Sebagai umat yang kokoh, mestinya kita tak mudah merasa terganggu apalagi hanya oleh seorang Aan. Hajatan besar semacam Olimpiade London yang oleh seorang Kompasianer berinisial AS dipandang sebagai konspirasi tingkat tinggi dari Yahudi-pun sesungguhnya tak perlu-perlu amat untuk dibahas. Sebagai Muslim dengan tingkat percaya diri yang penuh, tak perlu terbakar emosinya oleh hinaan sebesar apapun. Kalaupun benar pesta Olimpiade London banyak dihiasi simbol-simbol Yahudi, lalu apa salahnya? Mungkin karena banyak anggota panitianya yang Yahudi. Jadi wajar saja kalau kemudian mereka membuat hiasan lampu, logo, simbol, dan lain-lain sesuai dengan ke-Yahudi-annya. Lalu buat apa sebagai Muslim merasa terancam dengan soal itu? Kalau sampai ada yang sikapnya lebih vulgar dan kasar seperti yang dilakukan Aan, itupun kalau benar dia sengaja menghina agama lain, itu hanya akan menghancurkan kredibelitas dirinya. Jadi biarkan dia menerima konsekuensi dari ulahnya sendiri. Kita tak usah memperdebatkannya karena hanya akan membuka perdebatan baru. Tampaknya memang telah terjadi perdebatan baru. Sementara Aan telah tak ada di tempat.

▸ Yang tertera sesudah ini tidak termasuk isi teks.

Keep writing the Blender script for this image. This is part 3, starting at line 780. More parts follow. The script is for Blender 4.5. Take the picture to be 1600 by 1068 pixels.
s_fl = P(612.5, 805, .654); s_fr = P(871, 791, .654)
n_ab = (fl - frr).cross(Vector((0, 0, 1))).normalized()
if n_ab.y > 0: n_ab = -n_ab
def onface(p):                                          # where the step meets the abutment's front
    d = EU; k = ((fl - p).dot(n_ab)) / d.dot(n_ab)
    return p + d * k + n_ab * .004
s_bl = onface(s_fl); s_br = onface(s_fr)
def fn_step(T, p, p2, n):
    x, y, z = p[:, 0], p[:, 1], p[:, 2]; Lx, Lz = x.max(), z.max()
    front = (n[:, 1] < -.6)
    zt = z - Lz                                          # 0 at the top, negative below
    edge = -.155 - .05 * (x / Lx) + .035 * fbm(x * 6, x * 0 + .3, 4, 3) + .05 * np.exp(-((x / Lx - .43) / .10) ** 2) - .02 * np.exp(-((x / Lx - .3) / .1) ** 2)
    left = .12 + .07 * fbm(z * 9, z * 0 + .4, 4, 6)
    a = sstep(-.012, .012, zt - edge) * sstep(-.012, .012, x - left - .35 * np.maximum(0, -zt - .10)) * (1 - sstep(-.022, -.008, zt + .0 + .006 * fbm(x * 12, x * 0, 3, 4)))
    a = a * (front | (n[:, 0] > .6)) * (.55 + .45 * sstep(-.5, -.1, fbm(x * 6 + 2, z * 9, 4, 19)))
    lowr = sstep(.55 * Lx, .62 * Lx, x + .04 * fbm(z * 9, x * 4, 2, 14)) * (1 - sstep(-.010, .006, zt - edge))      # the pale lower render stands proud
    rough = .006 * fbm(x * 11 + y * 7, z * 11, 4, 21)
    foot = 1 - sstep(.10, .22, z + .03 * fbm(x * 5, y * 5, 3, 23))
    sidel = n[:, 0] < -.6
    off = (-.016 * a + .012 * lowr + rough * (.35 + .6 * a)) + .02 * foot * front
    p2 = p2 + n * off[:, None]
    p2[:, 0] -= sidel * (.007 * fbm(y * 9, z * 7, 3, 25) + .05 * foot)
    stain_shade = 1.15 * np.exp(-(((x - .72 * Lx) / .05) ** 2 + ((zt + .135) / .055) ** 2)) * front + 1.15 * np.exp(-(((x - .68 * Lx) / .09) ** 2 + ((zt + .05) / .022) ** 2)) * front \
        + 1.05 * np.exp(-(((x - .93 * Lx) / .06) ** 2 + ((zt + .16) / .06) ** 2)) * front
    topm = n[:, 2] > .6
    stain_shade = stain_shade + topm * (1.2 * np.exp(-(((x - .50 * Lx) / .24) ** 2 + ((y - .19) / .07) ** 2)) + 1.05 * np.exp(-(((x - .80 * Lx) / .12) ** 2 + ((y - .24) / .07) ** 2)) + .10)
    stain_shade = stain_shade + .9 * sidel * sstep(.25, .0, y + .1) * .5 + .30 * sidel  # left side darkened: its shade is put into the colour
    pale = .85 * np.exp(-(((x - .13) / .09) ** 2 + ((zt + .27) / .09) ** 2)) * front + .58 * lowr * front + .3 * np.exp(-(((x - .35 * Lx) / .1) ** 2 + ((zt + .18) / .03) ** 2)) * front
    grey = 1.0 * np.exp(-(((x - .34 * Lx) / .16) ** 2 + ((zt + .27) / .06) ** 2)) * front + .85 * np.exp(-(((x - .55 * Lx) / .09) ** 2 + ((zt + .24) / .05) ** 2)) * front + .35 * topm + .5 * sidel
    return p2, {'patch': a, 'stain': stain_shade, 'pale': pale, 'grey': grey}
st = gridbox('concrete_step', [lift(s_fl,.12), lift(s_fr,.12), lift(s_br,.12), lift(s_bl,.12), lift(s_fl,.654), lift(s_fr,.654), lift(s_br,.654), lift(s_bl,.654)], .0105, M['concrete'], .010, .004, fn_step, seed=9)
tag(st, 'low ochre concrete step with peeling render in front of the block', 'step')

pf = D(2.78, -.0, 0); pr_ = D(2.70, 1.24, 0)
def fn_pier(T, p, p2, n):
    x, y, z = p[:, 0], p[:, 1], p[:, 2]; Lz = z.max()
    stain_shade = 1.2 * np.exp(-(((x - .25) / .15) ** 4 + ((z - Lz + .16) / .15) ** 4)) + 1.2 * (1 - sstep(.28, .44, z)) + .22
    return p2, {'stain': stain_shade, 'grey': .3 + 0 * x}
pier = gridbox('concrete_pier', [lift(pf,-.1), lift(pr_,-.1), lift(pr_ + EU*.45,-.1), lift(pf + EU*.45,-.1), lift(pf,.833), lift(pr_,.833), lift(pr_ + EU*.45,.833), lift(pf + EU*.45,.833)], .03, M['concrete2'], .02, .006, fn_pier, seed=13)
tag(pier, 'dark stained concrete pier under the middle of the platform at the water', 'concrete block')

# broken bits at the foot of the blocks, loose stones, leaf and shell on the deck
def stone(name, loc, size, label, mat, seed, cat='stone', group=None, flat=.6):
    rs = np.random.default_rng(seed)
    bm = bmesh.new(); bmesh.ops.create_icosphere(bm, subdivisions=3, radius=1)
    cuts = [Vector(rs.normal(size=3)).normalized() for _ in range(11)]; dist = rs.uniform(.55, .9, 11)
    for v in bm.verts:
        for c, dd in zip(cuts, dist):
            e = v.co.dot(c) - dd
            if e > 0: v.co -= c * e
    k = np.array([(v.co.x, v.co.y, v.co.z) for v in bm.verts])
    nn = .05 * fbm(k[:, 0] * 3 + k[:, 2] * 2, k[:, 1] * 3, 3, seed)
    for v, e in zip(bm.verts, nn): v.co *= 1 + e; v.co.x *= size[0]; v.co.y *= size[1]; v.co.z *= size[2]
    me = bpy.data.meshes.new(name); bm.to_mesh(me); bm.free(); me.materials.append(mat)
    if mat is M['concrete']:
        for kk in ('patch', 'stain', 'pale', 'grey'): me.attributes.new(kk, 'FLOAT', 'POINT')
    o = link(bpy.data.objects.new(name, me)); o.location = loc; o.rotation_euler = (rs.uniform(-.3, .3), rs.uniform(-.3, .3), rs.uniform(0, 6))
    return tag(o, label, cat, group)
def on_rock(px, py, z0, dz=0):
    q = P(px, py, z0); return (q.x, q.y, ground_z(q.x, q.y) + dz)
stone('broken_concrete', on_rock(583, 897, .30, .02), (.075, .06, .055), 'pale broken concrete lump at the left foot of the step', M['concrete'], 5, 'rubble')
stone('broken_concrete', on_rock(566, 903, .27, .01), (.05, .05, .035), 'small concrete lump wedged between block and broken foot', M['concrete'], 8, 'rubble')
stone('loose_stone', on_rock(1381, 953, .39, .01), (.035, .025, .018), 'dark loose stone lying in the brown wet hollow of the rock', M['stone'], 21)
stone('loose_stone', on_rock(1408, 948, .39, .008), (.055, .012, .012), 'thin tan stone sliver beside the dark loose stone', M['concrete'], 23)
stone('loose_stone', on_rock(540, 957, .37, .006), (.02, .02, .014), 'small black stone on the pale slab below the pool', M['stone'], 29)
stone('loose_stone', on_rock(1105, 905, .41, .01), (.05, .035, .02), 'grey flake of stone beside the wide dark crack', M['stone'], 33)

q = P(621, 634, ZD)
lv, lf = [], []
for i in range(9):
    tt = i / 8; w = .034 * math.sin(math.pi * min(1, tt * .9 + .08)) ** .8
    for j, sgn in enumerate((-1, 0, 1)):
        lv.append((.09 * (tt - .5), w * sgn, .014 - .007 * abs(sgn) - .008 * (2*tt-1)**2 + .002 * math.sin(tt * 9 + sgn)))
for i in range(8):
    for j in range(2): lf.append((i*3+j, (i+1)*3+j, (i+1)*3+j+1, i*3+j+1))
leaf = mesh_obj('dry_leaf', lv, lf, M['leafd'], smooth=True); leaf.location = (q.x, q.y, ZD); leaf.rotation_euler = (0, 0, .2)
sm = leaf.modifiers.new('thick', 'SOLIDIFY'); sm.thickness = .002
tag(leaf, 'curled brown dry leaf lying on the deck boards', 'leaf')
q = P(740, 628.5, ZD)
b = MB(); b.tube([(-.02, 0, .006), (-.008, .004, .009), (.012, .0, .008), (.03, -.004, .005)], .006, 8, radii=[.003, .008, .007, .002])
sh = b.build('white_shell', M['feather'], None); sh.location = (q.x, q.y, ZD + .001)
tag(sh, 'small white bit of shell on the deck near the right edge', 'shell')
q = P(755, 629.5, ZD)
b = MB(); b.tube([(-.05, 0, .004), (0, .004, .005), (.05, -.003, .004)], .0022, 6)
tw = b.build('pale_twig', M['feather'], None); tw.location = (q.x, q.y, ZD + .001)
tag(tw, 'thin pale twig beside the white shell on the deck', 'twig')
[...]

Saya belum membaca tulisan utuh dari Aan. Tapi kalau membaca penggalan kalimat yang katanya milik Aan ini, ”Lantas, kenapa saya mengiyakan poligami lebih baik daripada selingkuh? Walau sama-sama tindakan yang menjijikan, tapi poligami dihalalkan oleh agama. Ya monggo, toh ada teladannya”. Rasanya kalimat ini tak sedahsyat hinaan orang-orang Jahiliyah terhadap Rasulullah yang dibiling gila, tukang sihir, penderita epilepsi, dan lain-lain. Toh beliau tetap tersenyum dan menganggap para penghinanya sebagai orang yang belum paham saja.
Mari kita tersenyum seperti Sang Rasul tersenyum. Tak usah mudah terbakar emosi karena ini hanya menunjukkan keringnya jiwa. Kecuali kalau kita sudah tergoda dengan kegenitan SARA. Ups! Tapi kenapa juga si SARA yang disalah-salahkan?